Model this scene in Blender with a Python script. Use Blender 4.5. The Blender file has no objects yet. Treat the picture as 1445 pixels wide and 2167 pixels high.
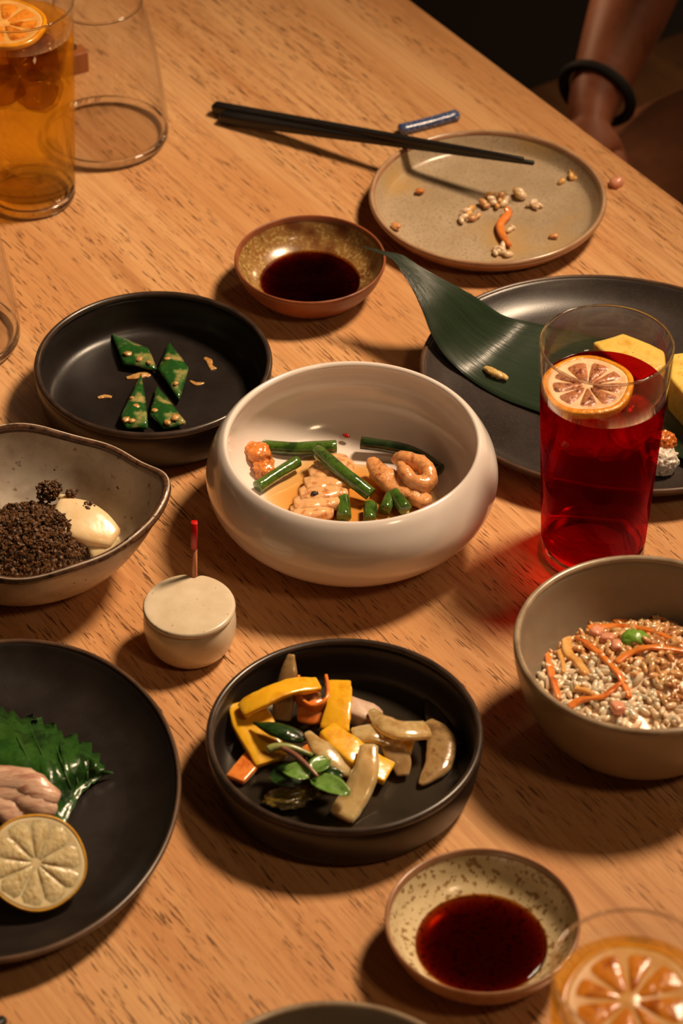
import bpy, bmesh, math, random
from mathutils import Vector, Matrix, noise
import numpy as np

C = bpy.context.scene.collection
SC = bpy.context.scene
R = math.radians
PI = math.pi

# ------------------------------------------------------------------ camera
CAM_H, PITCH, FPX = 1.144, R(40.3), 6400.0        # metres above the table top, downward pitch, focal length in pixels of a 2167 px tall frame
cd = bpy.data.cameras.new('camera')
cam = bpy.data.objects.new('camera', cd)
C.objects.link(cam)
cam.location = (0, 0, CAM_H)
cam.rotation_euler = (R(90) - PITCH, 0, 0)
cd.sensor_fit = 'VERTICAL'
cd.sensor_height = 36.0
cd.lens = FPX * 36.0 / 2167.0
cd.clip_start = 0.05
cd.clip_end = 60
cd.dof.use_dof = True
cd.dof.focus_distance = 1.75
cd.dof.aperture_fstop = 10.0
SC.camera = cam

# ------------------------------------------------------------------ world, light, exposure
w = bpy.data.worlds.new('dim_room_light')
SC.world = w
w.use_nodes = True
bg = w.node_tree.nodes['Background']
bg.inputs[0].default_value = (1.0, 0.52, 0.24, 1)
bg.inputs[1].default_value = 0.024


def area(name, loc, target, size, power, color, shape='DISK', size_y=None):
    l = bpy.data.lights.new(name, 'AREA')
    l.shape = shape
    l.size = size
    if size_y:
        l.size_y = size_y
    l.energy = power
    l.color = color
    o = bpy.data.objects.new(name, l)
    C.objects.link(o)
    o.location = loc
    o.rotation_euler = (Vector(target) - Vector(loc)).to_track_quat('-Z', 'Y').to_euler()
    return o


def spot(name, loc, target, radius, power, color, cone, blend):
    l = bpy.data.lights.new(name, 'SPOT')
    l.energy = power
    l.color = color
    l.shadow_soft_size = radius
    l.spot_size = R(cone)
    l.spot_blend = blend
    o = bpy.data.objects.new(name, l)
    C.objects.link(o)
    o.location = loc
    o.rotation_euler = (Vector(target) - Vector(loc)).to_track_quat('-Z', 'Y').to_euler()
    return o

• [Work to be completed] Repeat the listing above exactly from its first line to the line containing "import numpy as np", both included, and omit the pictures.

• [Task result]
Model this scene in Blender with a Python script. Use Blender 4.5. The Blender file has no objects yet. Treat the picture as 1445 pixels wide and 2167 pixels high.
import bpy, bmesh, math, random
from mathutils import Vector, Matrix, noise
import numpy as np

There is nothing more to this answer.